Planning for a long retirement requires pre-retirees and retirees to thoughtfully consider many decisions that can significantly impact their financial security. One effective way to engage with these decisions is to answer thought-provoking questions, a technique shared in a recent report from the Stanford Center on Longevity that explored how pre-retirees and retirees can improve their retirement decisions.
The goal is to inspire you to investigate how you can answer these questions effectively and, along the way, identify solutions that can work for you. With this technique in mind, here are five questions to ask yourself, along with suggestions to help you start your explorations.
Question #1: What will you do when the stock market crashes?
If you’ll be retired for 20 years or more, it’s inevitable that you’ll need to survive a handful of stock market crashes. It’s a matter of when, not if, although nobody can reliably predict when the stock market will crash and when it will recover.

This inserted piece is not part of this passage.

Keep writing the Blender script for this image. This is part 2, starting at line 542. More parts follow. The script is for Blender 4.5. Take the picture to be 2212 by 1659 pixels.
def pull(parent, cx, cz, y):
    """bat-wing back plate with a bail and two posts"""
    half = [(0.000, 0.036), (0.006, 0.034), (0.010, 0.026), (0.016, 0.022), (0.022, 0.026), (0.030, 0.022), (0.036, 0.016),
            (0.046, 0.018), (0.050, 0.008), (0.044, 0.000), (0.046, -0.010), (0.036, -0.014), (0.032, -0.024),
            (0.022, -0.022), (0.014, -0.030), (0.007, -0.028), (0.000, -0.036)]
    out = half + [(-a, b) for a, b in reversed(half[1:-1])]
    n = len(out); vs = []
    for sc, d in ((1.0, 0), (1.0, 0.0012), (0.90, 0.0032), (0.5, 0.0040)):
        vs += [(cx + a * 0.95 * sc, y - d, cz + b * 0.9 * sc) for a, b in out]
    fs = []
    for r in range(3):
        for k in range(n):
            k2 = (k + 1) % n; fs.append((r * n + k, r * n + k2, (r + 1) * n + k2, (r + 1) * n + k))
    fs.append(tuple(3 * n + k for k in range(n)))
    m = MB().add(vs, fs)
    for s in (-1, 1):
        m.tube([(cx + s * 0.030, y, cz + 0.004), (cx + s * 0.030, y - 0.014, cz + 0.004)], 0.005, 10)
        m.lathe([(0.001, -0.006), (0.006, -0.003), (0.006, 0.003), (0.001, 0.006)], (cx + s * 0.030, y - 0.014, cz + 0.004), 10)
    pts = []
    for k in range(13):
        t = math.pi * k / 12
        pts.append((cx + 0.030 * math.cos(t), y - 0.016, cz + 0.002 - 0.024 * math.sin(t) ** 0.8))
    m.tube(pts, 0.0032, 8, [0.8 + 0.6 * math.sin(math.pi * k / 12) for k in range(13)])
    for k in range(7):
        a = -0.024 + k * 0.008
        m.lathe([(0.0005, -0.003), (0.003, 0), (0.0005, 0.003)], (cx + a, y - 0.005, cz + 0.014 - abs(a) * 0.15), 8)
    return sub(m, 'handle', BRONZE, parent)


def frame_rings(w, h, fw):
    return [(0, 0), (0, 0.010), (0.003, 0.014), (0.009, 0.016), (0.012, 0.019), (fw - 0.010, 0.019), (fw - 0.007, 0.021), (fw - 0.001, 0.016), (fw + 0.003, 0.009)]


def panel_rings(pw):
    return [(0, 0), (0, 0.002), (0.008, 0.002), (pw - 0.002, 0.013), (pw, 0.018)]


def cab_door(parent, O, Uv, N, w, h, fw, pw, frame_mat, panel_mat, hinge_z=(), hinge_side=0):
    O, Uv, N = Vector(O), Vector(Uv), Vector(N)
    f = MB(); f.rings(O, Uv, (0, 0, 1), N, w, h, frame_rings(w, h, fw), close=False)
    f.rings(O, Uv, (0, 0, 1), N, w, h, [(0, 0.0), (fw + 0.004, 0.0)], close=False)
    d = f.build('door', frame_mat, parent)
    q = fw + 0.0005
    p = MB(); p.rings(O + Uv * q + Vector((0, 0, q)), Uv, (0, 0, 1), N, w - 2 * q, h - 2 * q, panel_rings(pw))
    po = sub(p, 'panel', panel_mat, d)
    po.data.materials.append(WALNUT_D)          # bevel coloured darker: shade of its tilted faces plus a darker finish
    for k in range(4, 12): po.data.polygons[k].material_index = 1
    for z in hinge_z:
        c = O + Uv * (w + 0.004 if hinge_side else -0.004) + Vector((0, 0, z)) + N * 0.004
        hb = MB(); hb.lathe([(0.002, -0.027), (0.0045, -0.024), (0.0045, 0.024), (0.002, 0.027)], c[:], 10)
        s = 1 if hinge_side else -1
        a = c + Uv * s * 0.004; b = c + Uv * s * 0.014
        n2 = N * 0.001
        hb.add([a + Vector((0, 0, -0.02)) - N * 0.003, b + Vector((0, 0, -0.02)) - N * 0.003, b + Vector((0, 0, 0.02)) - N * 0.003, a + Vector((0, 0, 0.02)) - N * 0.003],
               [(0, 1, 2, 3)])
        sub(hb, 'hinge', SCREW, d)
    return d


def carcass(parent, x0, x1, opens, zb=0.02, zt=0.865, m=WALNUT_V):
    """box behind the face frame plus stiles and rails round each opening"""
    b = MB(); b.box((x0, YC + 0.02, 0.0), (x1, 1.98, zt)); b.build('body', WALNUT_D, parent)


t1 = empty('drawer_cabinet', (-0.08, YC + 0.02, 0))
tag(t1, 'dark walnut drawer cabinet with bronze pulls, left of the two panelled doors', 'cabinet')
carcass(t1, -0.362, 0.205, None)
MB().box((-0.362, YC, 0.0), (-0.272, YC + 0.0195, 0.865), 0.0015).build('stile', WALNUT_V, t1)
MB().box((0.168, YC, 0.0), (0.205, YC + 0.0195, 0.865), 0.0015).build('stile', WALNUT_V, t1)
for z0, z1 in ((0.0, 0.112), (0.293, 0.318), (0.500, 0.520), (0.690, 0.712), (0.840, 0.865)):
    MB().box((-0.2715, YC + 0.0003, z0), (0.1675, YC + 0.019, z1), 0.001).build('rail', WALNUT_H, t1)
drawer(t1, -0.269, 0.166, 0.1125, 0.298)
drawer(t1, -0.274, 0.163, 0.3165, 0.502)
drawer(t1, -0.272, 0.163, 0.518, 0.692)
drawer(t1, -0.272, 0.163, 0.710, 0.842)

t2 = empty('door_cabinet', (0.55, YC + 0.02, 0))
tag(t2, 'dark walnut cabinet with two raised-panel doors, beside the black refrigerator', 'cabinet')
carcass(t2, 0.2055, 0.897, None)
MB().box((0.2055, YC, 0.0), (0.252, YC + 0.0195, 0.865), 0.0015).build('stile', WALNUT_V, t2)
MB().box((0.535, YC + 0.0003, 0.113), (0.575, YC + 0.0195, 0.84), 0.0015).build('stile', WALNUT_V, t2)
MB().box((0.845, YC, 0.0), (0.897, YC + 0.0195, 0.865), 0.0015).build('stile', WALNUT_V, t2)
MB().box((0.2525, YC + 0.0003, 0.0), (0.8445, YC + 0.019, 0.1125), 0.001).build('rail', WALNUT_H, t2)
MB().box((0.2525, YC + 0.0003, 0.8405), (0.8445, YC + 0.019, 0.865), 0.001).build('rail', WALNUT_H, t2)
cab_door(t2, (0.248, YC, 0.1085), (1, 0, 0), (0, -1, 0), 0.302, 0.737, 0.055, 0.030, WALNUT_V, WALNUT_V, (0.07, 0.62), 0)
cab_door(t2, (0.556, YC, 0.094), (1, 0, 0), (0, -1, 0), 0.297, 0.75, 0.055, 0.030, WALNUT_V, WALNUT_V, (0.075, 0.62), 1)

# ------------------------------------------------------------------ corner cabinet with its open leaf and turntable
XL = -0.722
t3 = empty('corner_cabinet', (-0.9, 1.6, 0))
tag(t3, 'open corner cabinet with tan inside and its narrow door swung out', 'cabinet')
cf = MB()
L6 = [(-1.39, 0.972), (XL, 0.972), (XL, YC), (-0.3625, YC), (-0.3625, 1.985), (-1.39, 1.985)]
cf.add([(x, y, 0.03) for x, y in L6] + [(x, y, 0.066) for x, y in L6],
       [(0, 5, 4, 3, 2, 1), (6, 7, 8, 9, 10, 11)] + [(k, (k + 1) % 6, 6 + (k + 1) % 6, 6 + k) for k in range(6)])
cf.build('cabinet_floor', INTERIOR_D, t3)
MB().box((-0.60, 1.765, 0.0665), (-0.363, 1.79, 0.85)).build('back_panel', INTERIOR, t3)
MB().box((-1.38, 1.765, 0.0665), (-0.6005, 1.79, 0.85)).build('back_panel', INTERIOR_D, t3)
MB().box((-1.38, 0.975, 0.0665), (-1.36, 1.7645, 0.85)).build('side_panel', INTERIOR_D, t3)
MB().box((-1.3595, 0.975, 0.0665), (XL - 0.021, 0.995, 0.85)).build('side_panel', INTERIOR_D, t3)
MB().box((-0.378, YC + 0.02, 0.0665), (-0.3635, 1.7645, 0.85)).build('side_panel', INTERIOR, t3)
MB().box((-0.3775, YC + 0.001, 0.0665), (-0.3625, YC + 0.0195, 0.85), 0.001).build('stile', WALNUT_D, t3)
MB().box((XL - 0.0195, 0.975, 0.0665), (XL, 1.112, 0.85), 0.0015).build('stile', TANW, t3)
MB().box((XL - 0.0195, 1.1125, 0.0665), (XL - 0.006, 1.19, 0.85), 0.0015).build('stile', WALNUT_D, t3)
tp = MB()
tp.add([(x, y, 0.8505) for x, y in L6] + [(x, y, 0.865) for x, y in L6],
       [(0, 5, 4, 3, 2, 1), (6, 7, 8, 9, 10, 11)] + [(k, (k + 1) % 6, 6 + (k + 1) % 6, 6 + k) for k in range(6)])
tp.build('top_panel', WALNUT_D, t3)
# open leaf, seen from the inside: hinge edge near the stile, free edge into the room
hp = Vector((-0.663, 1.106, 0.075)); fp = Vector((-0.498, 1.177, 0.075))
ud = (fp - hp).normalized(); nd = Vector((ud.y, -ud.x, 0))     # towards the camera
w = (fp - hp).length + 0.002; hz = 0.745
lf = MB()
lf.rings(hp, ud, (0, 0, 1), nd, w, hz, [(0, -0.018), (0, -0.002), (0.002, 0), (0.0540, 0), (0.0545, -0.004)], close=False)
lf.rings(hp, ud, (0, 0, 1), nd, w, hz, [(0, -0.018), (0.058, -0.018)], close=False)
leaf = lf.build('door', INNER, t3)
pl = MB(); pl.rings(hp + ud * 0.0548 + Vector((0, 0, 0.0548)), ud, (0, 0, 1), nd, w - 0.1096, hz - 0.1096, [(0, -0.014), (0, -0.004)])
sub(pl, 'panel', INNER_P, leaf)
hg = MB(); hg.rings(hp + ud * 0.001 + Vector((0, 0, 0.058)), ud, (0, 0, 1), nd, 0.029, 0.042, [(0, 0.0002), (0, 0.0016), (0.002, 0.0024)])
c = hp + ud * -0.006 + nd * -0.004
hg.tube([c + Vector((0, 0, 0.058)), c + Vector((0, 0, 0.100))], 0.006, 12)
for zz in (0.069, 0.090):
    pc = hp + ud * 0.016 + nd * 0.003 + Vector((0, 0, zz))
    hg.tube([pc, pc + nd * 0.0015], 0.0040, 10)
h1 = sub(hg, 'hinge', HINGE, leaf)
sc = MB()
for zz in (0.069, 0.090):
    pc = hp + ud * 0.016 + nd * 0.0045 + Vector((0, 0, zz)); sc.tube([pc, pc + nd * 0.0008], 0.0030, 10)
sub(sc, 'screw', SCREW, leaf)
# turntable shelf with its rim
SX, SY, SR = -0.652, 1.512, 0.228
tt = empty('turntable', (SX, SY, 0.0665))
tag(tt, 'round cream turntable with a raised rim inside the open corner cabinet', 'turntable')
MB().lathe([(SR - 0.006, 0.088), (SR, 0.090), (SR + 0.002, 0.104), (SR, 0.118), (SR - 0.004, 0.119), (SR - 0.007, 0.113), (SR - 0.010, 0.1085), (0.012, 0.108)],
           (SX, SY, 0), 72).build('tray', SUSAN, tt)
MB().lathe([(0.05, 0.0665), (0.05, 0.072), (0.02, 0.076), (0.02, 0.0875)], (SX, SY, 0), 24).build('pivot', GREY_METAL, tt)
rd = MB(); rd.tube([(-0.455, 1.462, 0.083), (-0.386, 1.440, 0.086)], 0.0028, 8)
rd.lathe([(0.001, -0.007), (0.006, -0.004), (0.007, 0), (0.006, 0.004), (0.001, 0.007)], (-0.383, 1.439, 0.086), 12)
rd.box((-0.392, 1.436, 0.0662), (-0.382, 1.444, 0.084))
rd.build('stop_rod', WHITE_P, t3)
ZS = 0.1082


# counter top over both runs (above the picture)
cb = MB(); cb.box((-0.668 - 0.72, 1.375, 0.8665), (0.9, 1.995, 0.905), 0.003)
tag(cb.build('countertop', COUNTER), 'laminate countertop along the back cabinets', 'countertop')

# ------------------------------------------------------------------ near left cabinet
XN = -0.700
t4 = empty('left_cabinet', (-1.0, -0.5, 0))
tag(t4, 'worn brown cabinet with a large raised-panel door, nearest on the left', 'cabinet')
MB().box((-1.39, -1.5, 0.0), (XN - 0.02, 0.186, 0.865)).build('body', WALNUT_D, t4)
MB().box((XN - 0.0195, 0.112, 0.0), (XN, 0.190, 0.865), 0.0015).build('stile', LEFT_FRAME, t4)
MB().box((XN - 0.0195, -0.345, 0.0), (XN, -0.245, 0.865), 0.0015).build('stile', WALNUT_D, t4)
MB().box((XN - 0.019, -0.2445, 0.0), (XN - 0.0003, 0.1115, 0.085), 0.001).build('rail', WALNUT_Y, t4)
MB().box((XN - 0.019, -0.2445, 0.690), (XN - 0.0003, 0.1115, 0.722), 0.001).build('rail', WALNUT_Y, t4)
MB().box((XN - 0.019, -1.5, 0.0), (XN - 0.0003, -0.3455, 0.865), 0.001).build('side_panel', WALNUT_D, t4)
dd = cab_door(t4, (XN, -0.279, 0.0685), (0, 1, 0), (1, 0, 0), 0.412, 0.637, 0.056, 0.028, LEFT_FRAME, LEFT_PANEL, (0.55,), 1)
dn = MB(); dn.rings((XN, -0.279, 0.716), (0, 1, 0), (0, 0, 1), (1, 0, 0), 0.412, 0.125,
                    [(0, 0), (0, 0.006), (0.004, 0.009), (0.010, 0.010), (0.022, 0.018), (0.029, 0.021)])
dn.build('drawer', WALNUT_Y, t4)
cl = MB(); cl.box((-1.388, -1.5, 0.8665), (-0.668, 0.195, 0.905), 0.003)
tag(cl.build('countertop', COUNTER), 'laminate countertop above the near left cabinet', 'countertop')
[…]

Suggestion: Explore strategies that will give you confidence to ride out stock market crashes without panicking and selling your investments at the bottom of the market. Develop sources of retirement income that won’t drop when the stock market drops. Examples include Social Security, pensions, annuities, bond ladders, withdrawals from reverse mortgages, and interest income from guaranteed investments. Try to cover most, if not all, of your basic living expenses with these protected sources of retirement income.